* _Records with scene code_:
%%

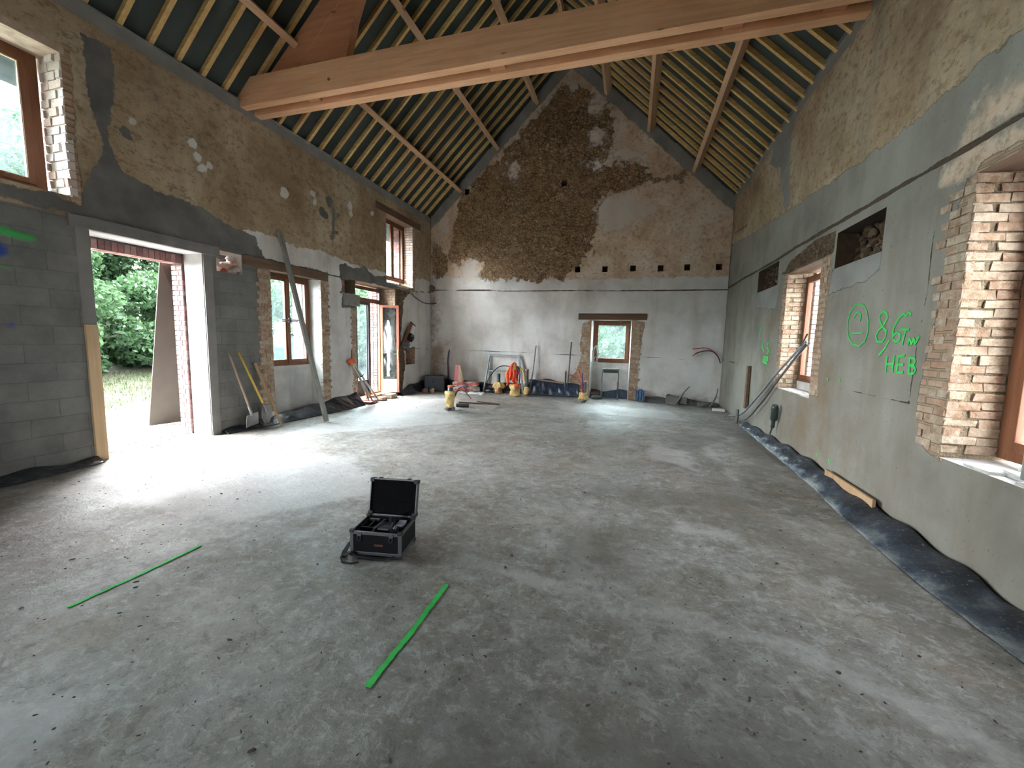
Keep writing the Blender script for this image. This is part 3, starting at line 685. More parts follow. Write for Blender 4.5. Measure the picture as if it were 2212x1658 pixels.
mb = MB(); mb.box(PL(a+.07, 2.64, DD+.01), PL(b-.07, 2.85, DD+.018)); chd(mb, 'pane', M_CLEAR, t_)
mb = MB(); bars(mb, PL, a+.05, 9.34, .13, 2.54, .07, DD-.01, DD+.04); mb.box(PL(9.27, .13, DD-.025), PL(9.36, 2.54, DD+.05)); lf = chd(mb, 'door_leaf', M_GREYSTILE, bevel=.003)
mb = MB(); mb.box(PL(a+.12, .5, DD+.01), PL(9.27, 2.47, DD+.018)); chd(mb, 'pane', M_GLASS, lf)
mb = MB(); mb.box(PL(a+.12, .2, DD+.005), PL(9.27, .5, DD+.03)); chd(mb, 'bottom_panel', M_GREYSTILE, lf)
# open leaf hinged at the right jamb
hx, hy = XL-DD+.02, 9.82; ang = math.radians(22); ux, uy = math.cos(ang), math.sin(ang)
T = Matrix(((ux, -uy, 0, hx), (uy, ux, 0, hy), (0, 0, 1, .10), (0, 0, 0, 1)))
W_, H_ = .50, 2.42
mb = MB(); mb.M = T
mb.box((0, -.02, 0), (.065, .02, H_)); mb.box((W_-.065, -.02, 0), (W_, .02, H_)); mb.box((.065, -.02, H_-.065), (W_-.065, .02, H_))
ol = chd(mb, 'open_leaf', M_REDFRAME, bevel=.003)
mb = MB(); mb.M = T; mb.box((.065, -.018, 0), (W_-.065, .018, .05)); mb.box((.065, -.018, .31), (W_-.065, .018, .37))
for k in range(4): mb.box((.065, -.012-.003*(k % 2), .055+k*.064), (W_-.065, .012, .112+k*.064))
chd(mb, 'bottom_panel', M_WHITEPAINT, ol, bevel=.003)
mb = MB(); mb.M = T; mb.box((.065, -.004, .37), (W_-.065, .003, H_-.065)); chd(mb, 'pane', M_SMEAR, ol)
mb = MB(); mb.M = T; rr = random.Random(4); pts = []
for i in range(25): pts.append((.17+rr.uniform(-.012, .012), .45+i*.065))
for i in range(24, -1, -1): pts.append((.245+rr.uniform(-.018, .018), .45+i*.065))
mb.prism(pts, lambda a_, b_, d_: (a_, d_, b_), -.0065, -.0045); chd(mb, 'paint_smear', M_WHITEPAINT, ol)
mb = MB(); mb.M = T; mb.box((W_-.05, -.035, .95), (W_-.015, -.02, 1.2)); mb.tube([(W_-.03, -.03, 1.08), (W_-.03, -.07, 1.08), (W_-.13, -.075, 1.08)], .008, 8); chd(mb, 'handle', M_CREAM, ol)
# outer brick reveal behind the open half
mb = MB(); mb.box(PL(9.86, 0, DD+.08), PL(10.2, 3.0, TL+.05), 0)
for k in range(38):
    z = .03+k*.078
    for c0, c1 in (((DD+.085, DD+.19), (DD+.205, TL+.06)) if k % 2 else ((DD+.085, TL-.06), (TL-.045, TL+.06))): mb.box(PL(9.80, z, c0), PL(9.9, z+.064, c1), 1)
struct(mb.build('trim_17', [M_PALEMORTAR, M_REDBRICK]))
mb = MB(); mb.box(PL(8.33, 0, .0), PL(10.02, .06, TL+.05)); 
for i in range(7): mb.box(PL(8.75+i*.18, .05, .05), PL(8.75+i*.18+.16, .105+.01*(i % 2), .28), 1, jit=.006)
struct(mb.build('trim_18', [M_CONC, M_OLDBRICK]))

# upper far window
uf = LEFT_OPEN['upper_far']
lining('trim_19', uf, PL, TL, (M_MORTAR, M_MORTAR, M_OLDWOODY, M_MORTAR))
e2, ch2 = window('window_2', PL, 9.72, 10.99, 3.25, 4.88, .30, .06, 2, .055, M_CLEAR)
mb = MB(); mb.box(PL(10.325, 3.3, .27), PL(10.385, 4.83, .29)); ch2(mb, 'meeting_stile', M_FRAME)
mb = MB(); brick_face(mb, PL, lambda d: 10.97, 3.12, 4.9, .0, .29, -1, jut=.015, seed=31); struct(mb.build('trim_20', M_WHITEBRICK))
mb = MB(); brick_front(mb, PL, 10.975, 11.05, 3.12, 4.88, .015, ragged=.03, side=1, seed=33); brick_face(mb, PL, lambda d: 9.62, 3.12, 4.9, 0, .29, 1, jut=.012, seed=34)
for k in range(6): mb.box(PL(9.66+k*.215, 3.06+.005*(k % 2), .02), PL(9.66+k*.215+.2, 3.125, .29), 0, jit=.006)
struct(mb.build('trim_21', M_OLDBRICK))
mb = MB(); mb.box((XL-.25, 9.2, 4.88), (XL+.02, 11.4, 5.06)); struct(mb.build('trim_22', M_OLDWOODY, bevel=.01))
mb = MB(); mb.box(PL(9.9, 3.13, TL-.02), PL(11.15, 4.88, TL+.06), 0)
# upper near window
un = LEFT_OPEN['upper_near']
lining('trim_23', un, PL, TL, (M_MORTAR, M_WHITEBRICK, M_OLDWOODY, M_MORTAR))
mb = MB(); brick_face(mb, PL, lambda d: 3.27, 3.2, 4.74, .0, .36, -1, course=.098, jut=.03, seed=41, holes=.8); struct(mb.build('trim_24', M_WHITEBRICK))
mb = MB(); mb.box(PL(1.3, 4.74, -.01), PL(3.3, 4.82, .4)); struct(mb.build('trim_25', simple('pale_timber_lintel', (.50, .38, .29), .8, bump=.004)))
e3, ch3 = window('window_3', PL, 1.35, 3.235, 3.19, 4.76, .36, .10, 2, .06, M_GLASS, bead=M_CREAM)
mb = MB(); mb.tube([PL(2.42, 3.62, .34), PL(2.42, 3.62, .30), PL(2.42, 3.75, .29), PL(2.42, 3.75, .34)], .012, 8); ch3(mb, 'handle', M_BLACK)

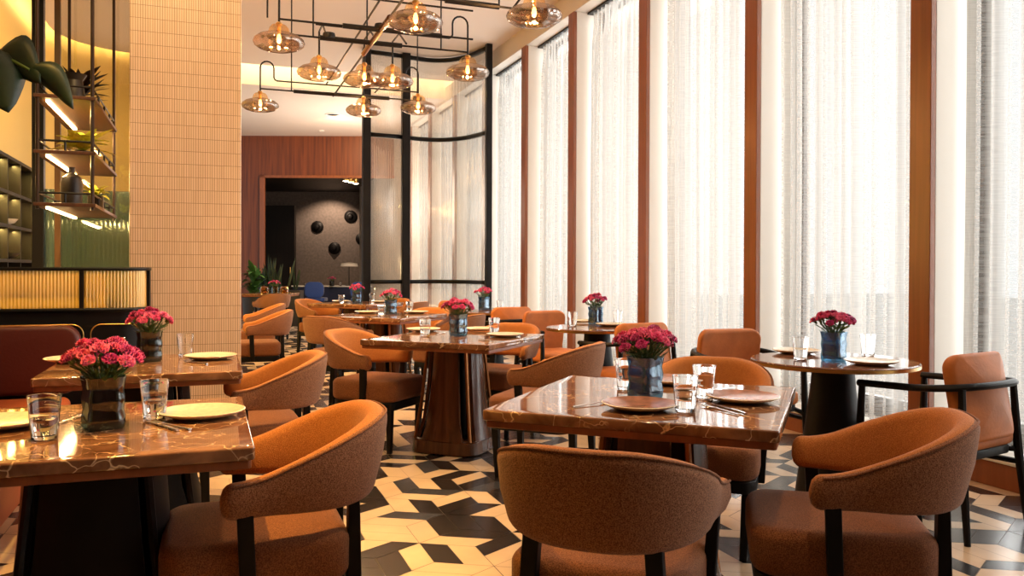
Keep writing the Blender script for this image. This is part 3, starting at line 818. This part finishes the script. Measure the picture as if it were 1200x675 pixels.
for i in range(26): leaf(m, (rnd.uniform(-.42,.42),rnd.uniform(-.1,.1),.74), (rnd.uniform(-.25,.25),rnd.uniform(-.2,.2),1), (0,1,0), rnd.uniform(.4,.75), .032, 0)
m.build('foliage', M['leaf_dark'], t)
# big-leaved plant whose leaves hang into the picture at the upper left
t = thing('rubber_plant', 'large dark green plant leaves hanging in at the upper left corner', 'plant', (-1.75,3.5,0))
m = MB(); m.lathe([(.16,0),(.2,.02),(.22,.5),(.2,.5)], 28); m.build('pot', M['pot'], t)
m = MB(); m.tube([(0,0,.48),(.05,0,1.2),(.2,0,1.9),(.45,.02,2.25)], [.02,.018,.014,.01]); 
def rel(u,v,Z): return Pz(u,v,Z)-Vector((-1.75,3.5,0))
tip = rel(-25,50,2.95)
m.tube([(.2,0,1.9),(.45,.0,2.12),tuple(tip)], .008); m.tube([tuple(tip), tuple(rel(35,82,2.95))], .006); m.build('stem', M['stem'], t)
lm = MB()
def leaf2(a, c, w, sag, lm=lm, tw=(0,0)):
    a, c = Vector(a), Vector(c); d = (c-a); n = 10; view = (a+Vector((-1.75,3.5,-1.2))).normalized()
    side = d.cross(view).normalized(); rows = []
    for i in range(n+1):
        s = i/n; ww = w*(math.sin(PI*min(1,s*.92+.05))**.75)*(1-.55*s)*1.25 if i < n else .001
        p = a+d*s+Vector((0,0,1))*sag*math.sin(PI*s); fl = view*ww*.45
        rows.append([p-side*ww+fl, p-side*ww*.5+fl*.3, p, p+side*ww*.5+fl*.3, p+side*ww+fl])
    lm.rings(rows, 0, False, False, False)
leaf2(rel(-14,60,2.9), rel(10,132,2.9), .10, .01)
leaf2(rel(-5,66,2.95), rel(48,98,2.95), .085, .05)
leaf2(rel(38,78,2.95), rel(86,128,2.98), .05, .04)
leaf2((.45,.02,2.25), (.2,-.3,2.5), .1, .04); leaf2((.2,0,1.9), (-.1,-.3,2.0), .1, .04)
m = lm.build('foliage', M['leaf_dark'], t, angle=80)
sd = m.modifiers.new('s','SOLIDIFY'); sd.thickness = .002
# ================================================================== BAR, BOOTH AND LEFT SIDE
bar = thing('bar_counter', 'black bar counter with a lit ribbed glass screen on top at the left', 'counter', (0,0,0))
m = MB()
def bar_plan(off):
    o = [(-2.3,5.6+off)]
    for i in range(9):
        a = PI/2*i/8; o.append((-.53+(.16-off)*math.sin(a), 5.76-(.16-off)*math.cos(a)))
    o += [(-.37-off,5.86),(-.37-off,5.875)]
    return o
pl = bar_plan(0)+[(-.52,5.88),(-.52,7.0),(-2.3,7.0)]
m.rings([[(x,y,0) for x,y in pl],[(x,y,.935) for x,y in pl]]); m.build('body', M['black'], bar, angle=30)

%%

* _To be done_:
Pull every line containing "writing" out of the records.

* _Complete answer_:
Keep writing the Blender script for this image. This is part 3, starting at line 685. More parts follow. Write for Blender 4.5. Measure the picture as if it were 2212x1658 pixels.
Keep writing the Blender script for this image. This is part 3, starting at line 818. This part finishes the script. Measure the picture as if it were 1200x675 pixels.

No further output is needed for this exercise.